- _DIRECTIVE_
Give again exactly the lines that run from the start of the records to the line holding "SC.view_settings.exposure = 0;", both ends counted. Do not include the pictures.

- _TASK INPUTS_
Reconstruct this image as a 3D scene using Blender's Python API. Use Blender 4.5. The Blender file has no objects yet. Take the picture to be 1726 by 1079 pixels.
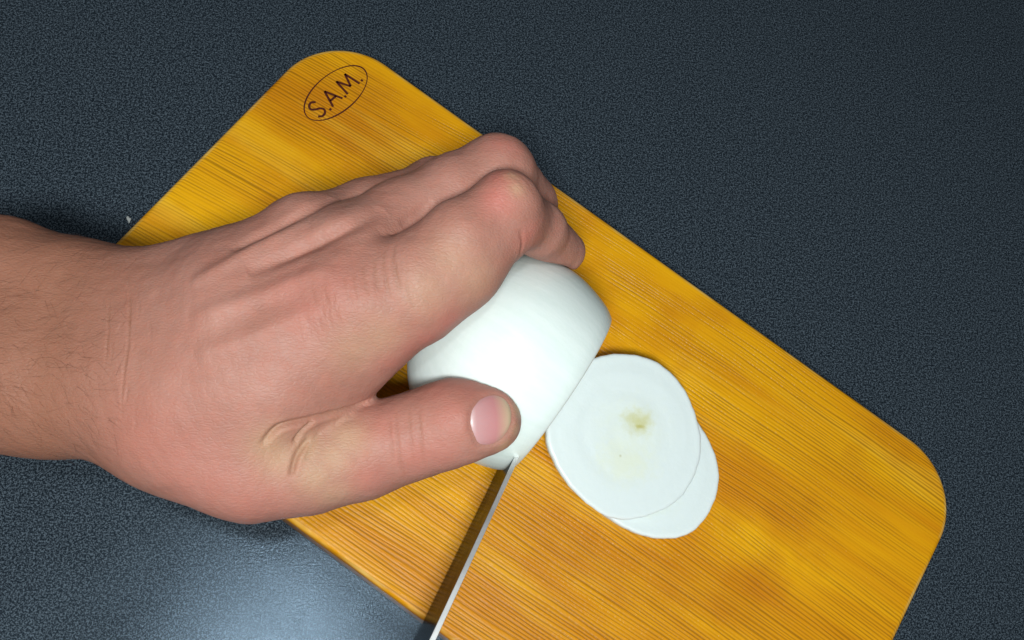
import bpy, bmesh, math, random
import numpy as np
from mathutils import Vector, Matrix
from mathutils.bvhtree import BVHTree

random.seed(4); rng = np.random.default_rng(4)
SC = bpy.context.scene
COL = SC.collection

# ------------------------------------------------------------ camera
F, CX, CY = 1600.0, 863.0, 539.5            # focal length and centre in photograph pixels
R = np.array([[0.98267, -0.059886, -0.175424], [0.0, 0.946375, -0.323071], [0.185365, 0.317472, 0.929974]])
TOP = 0.018                                  # board thickness: board top lies at z = TOP
CAMZ = 0.31                                  # camera height above the board top
cam_d = bpy.data.cameras.new('camera'); cam = bpy.data.objects.new('camera', cam_d); COL.objects.link(cam)
M = Matrix(R.tolist()).to_4x4(); M.translation = (0, 0, TOP + CAMZ)
cam.matrix_world = M
cam_d.sensor_fit = 'HORIZONTAL'; cam_d.sensor_width = 36; cam_d.lens = F / 1726 * 36
cam_d.clip_start = 0.01; cam_d.clip_end = 20
SC.camera = cam

# ------------------------------------------------------------ light
w = bpy.data.worlds.new('World'); SC.world = w; w.use_nodes = True
w.node_tree.nodes['Background'].inputs[0].default_value = (0.80, 0.93, 1.0, 1)
w.node_tree.nodes['Background'].inputs[1].default_value = 0.06
def area(name, loc, target, size, power, col):
    d = bpy.data.lights.new(name, 'AREA'); d.shape = 'DISK'; d.size = size; d.energy = power; d.color = col
    o = bpy.data.objects.new(name, d); COL.objects.link(o); o.location = loc
    o.rotation_euler = (Vector(target) - Vector(loc)).to_track_quat('-Z', 'Y').to_euler()
    return o
area('worktop_lamp', (-0.055, -0.17, 0.60), (0.02, 0.06, 0), 0.11, 4.4, (0.95, 1.0, 0.99))
area('ceiling_lamp', (-0.055, -0.005, 1.10), (0.0, 0.05, 0), 0.075, 2.0, (0.90, 0.97, 1.0))
SC.view_settings.view_transform = 'Standard'; SC.view_settings.look = 'None'
SC.view_settings.exposure = 0; SC.view_settings.gamma = 1

# ------------------------------------------------------------ helpers
def at(px, py, h=0.0):
    """place on the level h metres above the board top that stands at this spot of the photograph"""
    r = R @ np.array([(px - CX) / F, -(py - CY) / F, -1.0])
    return np.array([0, 0, TOP + CAMZ]) + r * ((CAMZ - h) / -r[2])
def depth(p):
    return -((np.asarray(p) - np.array([0, 0, TOP + CAMZ])) @ R)[..., 2]
def link(name, me, m=None, parent=None, smooth=True):
    o = bpy.data.objects.new(name, me); COL.objects.link(o)
    if m: me.materials.append(m)
    if smooth: me.polygons.foreach_set('use_smooth', [True] * len(me.polygons))
    if parent: o.parent = parent
    return o
def tag(o, label=None, cat=None, group=None, kind=None):
    for k, v in (('label', label), ('category', cat), ('group', group), ('kind', kind)):
        if v: o[k] = v
    return o
def pydata(name, v, f):
    me = bpy.data.meshes.new(name); me.from_pydata([tuple(map(float, p)) for p in v], [], f); me.update(); return me
def catmull(pts, n, closed=True):
    P = np.asarray(pts, float); N = len(P); out = []
    for i in range(N if closed else N - 1):
        g = lambda j: P[j % N] if closed else P[min(max(j, 0), N - 1)]
        p0, p1, p2, p3 = g(i - 1), g(i), g(i + 1), g(i + 2)
        for t in np.arange(n) / n:
            out.append(0.5 * (2 * p1 + (p2 - p0) * t + (2 * p0 - 5 * p1 + 4 * p2 - p3) * t * t + (3 * p1 - p0 - 3 * p2 + p3) * t ** 3))
    if not closed: out.append(P[-1])
    return np.array(out)

class Mat:
    def __init__(s, name):
        s.m = bpy.data.materials.new(name); s.m.use_nodes = True
        s.t = s.m.node_tree; s.b = s.t.nodes['Principled BSDF']
    def n(s, typ, **kw):
        x = s.t.nodes.new(typ)
        for k, v in kw.items():
            if k.startswith('i_'):
                x.inputs[k[2:].replace('_', ' ')].default_value = v
            else: setattr(x, k, v)
        return x
    def l(s, a, b): s.t.links.new(a, b)
    def math(s, op, a, b=None, c=None, clamp=False):
        x = s.t.nodes.new('ShaderNodeMath'); x.operation = op; x.use_clamp = clamp
        for i, v in enumerate((a, b, c)):
            if v is None: continue
            if isinstance(v, (int, float)): x.inputs[i].default_value = v
            else: s.l(v, x.inputs[i])
        return x.outputs[0]
    def mix(s, fac, a, b, blend='MIX'):
        x = s.t.nodes.new('ShaderNodeMix'); x.data_type = 'RGBA'; x.blend_type = blend
        for sock, v in ((x.inputs[0], fac), (x.inputs[6], a), (x.inputs[7], b)):
            if isinstance(v, (int, float)): sock.default_value = v
            elif isinstance(v, tuple): sock.default_value = (*v, 1) if len(v) == 3 else v
            else: s.l(v, sock)
        return x.outputs[2]
    def ramp(s, fac, stops, interp='LINEAR'):
        x = s.t.nodes.new('ShaderNodeValToRGB'); x.color_ramp.interpolation = interp
        e = x.color_ramp.elements
        while len(e) < len(stops): e.new(0.5)
        for el, (p, c) in zip(e, stops):
            el.position = p; el.color = (*c, 1) if isinstance(c, tuple) else (c, c, c, 1)
        s.l(fac, x.inputs[0]); return x.outputs[0]
    def noise(s, vec, scale, detail=2, rough=0.5, dist=0.0):
        x = s.n('ShaderNodeTexNoise'); x.inputs['Scale'].default_value = scale; x.inputs['Detail'].default_value = detail
        x.inputs['Roughness'].default_value = rough; x.inputs['Distortion'].default_value = dist
        s.l(vec, x.inputs['Vector']); return x.outputs[0]
    def mapping(s, vec, scale=(1, 1, 1), loc=(0, 0, 0), rot=(0, 0, 0)):
        x = s.n('ShaderNodeMapping'); x.inputs['Scale'].default_value = scale; x.inputs['Location'].default_value = loc
        x.inputs['Rotation'].default_value = rot; s.l(vec, x.inputs[0]); return x.outputs[0]
    def bump(s, height, strength, dist, normal=None):
        x = s.n('ShaderNodeBump'); x.inputs['Strength'].default_value = strength; x.inputs['Distance'].default_value = dist
        s.l(height, x.inputs['Height'])
        if normal: s.l(normal, x.inputs['Normal'])
        return x.outputs[0]
    def set(s, **kw):
        for k, v in kw.items():
            k = k.replace('_', ' ')
            if isinstance(v, (int, float, tuple)): s.b.inputs[k].default_value = (*v, 1) if isinstance(v, tuple) and len(v) == 3 and k != 'Subsurface Radius' else v
            else: s.l(v, s.b.inputs[k])
        return s.m

# ------------------------------------------------------------ materials
def mat_counter():
    k = Mat('navy_laminate'); co = k.n('ShaderNodeTexCoord').outputs['Object']
    fine = k.noise(co, 2300, 1, 0.5)
    mid = k.noise(co, 1350, 2, 0.6, 0.3)
    big = k.noise(co, 9, 3, 0.5)
    base = k.mix(k.ramp(big, [(0.3, 0.0), (0.7, 1.0)]), (0.0150, 0.0202, 0.0270), (0.0185, 0.0245, 0.0320))
    sp = k.ramp(k.math('ADD', k.math('MULTIPLY', fine, 0.5), k.math('MULTIPLY', mid, 0.5)), [(0.46, 0.0), (0.61, 1.0)])
    col = k.mix(sp, k.mix(0.70, base, (0.003, 0.006, 0.010)), k.mix(0.62, base, (0.120, 0.155, 0.190)))
    h = k.math('ADD', fine, mid)
    k.set(Base_Color=col, Roughness=k.math('MULTIPLY_ADD', k.noise(co, 26, 4, 0.65), 0.24, 0.07), Normal=k.bump(h, 0.10, 0.00035)); k.b.inputs['Specular IOR Level'].default_value = 0.45
    k.b.inputs['Specular Tint'].default_value = (0.58, 0.80, 1.0, 1)
    return k.m
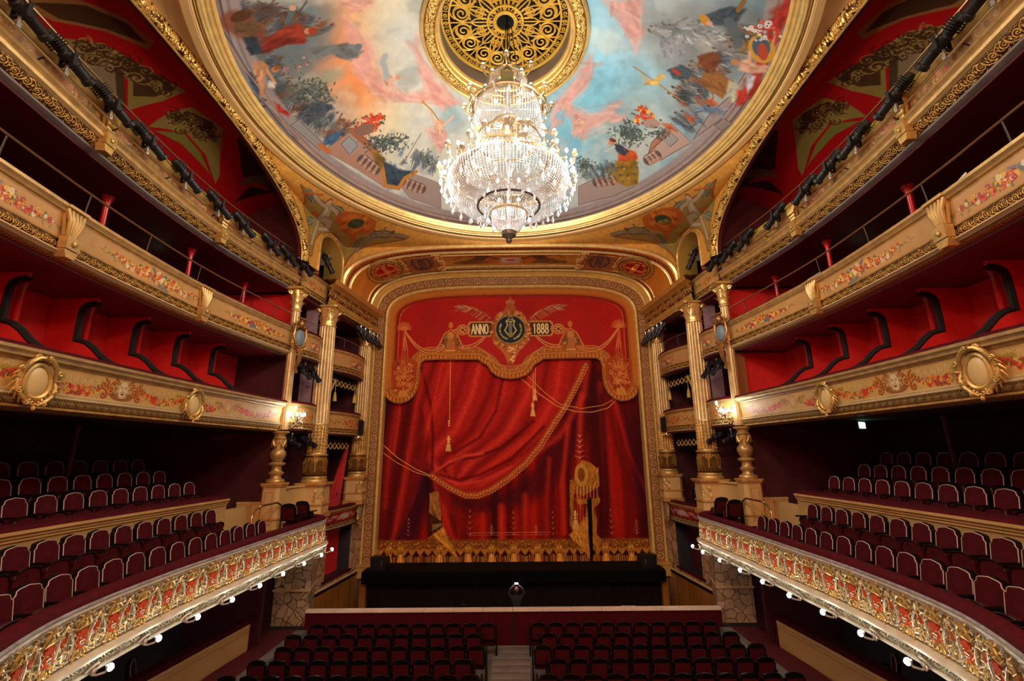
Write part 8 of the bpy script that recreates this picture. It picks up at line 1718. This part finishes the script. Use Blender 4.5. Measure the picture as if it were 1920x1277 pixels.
for sg in (-1, 1):
    m = MB(); m.sphere((sg * .085, .43, 1.72), 1, 8, 6, sc=(.018, .035, .042))
    for q in range(4): m.tube([(sg * .085, .44, 1.70 + q * .018), (sg * .06, .47, 1.71 + q * .019), (sg * .035, .475, 1.71 + q * .018)], [.009, .008, .006 + .0005 * q], 5)
    m.tube([(sg * .085, .42, 1.75), (sg * .06, .445, 1.765), (sg * .04, .45, 1.76)], .009, 5); m.build('hand', SKINM, pe); m = MB(); m.tube([(sg * .22, .28, 1.585), (sg * .10, .40, 1.70)], [.042, .034], 8); m.build('pale_cuff', mat('pale_sleeve', (.42, .36, .38), .8), pe)
ph = empty('phone', (.12, 18.15 + .47, -6.45 + 1.75), label='phone with a glowing blue-white screen held up by the man', cat='phone'); m = MB(); m.cbox((0, 0, 0), (.15, .010, .075)); m.build('case', BLACKM, ph, smooth=False); m = MB(); m.cbox((0, -.007, 0), (.135, .003, .062)); m.build('screen', mat('lit_screen', (.2, .4, .9), .4, emit=(.35, .6, 1.), estr=5), ph, smooth=False)
for k, (x, y) in enumerate([(-3.6, 17.6), (-2.3, 17.8), (-.9, 17.7), (1.0, 17.7), (2.6, 17.8)]):
    e = empty('music_stand', (x, y, -6.45), rz=random.uniform(-.4, .4), label='%s dark music stand from the left in the orchestra pit' % ORD[k], cat='stand', group='music stands in the pit')
    m = MB(); m.cbox((0, 0, 1.08), (.5, .02, .32), M=Matrix.Rotation(-.0, 4, 'X')); m.cbox((0, -.03, .93), (.5, .06, .015)); m.build('desk', BLACKM, e, smooth=False); m = MB(); m.tube([(0, 0, .2), (0, 0, 1.0)], .014, 6); m.build('pole', BLACKM, e)
    for q in range(3): m = MB(); a = q * 2 * PI / 3; m.tube([(0, 0, .3), (.28 * math.cos(a), .28 * math.sin(a), .01)], .012, 5); m.build('leg', BLACKM, e)
e = empty('equipment_case', (6.45 * .62, 17.5, -6.45), label='small dark equipment box with a metal edge standing in the pit right of the man', cat='box'); m = MB(); m.cbox((0, 0, .62), (.5, .4, 1.24)); m.build('box', BLACKM, e, smooth=False); m = MB(); m.tube([(-.25, -.2, 1.24), (.25, -.2, 1.24), (.25, .2, 1.24), (-.25, .2, 1.24)], .012, 4, True); m.build('metal_edge', STEEL, e)
e = empty('round_back_chair', (-1.75, 17.4, -6.45), label='dark round-backed chair in the pit left of the man', cat='chair'); m = MB(); m.lathe([(0, 0), (.19, .0), (.21, .02), (.19, .05), (0, .06)], 20); m.xform(Matrix.Translation((0, .2, 1.13)) @ Matrix.Rotation(PI / 2, 4, 'X') @ Matrix.Scale(1.25, 4, (0, 1, 0))); m.build('backrest', BLACK, e); m = MB(); m.cbox((0, 0, .75), (.4, .4, .06)); m.build('seat', BLACK, e)
for x, y in ((-.17, -.17), (.17, -.17), (-.17, .17), (.17, .17)): m = MB(); m.tube([(x, y, .74), (x * 1.2, y * 1.2, 0)], .014, 5); m.build('leg', BLACK, e)

# ---------------------------------------------------------------- lift everything so that the stalls floor is at z = 0
for o in list(scene.objects):
    if o.parent is None and o.type != 'CAMERA': o.location.z += H
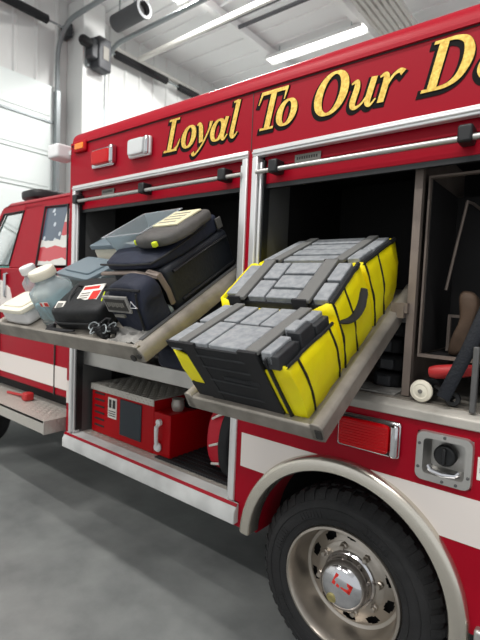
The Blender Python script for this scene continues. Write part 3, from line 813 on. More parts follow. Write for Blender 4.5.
for x0, x1 in ((-.680, -.635), (-1.225, -1.185)):
    t = MB(); t.prism([(x0, -.058), (x0, .004), (x0+.01, .01), (x1-.01, .006), (x1, -.004), (x1, -.058)], 'y', .012, .93, TB_); t.build('side_rail', 'aluw', tr, bevel=.003)
t = MB(); t.box(-.662, -.640, .008, .012, -.045, -.012, TB_); t.build('rail_end_hole', 'ink', tr, smooth=False)
t = MB()
for x0 in (-1.25, -.66): t.box(x0, x0+.05, .13, .80, 1.56, 1.60)
t.build('slide_rail', 'jamb', tr, smooth=False)
# upright post and inner cabinet of the right compartment
t = MB(); t.box(-.610, -.580, .10, .13, 1.27, 2.30); t.box(-.610, -.596, .13, .80, 1.27, 2.30); t.build('divider_post', 'shelfgrey', truck, smooth=False)
t = MB(); t.box(-.640, -.612, .07, .10, 1.58, 1.63); t.box(-.665, -.600, .075, .10, 1.60, 1.64); t.build('rail_bracket', 'shelfgrey', truck, smooth=False)
ic = MB()
ic.box(-.570, .30, .14, .165, 2.132, 2.140); ic.box(-.570, .30, .14, .165, 1.428, 1.440); ic.box(-.570, -.563, .14, .165, 1.44, 2.132)
ic.box(-.52, .30, .36, .38, 1.585, 1.597); ic.box(-.52, -.508, .36, .38, 1.44, 1.585)
ic.build('inner_cabinet_frame', 'shelfgrey', truck, smooth=False)
t = MB(); t.box(-.566, .30, .55, .56, 1.44, 2.13); t.box(-.566, -.56, .165, .55, 1.44, 2.13); t.box(-.566, .30, .165, .55, 1.425, 1.432)
t.build('inner_cabinet', 'black', truck, smooth=False)
t = MB(); t.box(-.345, -.325, .02, .045, 1.265, 1.50); t.build('door_stay', 'jamb', truck, bevel=.004)
TRUCK_DONE = True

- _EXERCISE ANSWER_
Reconstruct this image as a 3D scene using Blender's Python API. Use Blender 4.5. The Blender file has no objects yet. Take the picture to be 1726 by 1079 pixels.
import bpy, bmesh, math, random
import numpy as np
from mathutils import Vector, Matrix
from mathutils.bvhtree import BVHTree

random.seed(4); rng = np.random.default_rng(4)
SC = bpy.context.scene
COL = SC.collection

# ------------------------------------------------------------ camera
F, CX, CY = 1600.0, 863.0, 539.5            # focal length and centre in photograph pixels
R = np.array([[0.98267, -0.059886, -0.175424], [0.0, 0.946375, -0.323071], [0.185365, 0.317472, 0.929974]])
TOP = 0.018                                  # board thickness: board top lies at z = TOP
CAMZ = 0.31                                  # camera height above the board top
cam_d = bpy.data.cameras.new('camera'); cam = bpy.data.objects.new('camera', cam_d); COL.objects.link(cam)
M = Matrix(R.tolist()).to_4x4(); M.translation = (0, 0, TOP + CAMZ)
cam.matrix_world = M
cam_d.sensor_fit = 'HORIZONTAL'; cam_d.sensor_width = 36; cam_d.lens = F / 1726 * 36
cam_d.clip_start = 0.01; cam_d.clip_end = 20
SC.camera = cam

# ------------------------------------------------------------ light
w = bpy.data.worlds.new('World'); SC.world = w; w.use_nodes = True
w.node_tree.nodes['Background'].inputs[0].default_value = (0.80, 0.93, 1.0, 1)
w.node_tree.nodes['Background'].inputs[1].default_value = 0.06
def area(name, loc, target, size, power, col):
    d = bpy.data.lights.new(name, 'AREA'); d.shape = 'DISK'; d.size = size; d.energy = power; d.color = col
    o = bpy.data.objects.new(name, d); COL.objects.link(o); o.location = loc
    o.rotation_euler = (Vector(target) - Vector(loc)).to_track_quat('-Z', 'Y').to_euler()
    return o
area('worktop_lamp', (-0.055, -0.17, 0.60), (0.02, 0.06, 0), 0.11, 4.4, (0.95, 1.0, 0.99))
area('ceiling_lamp', (-0.055, -0.005, 1.10), (0.0, 0.05, 0), 0.075, 2.0, (0.90, 0.97, 1.0))
SC.view_settings.view_transform = 'Standard'; SC.view_settings.look = 'None'
SC.view_settings.exposure = 0; SC.view_settings.gamma = 1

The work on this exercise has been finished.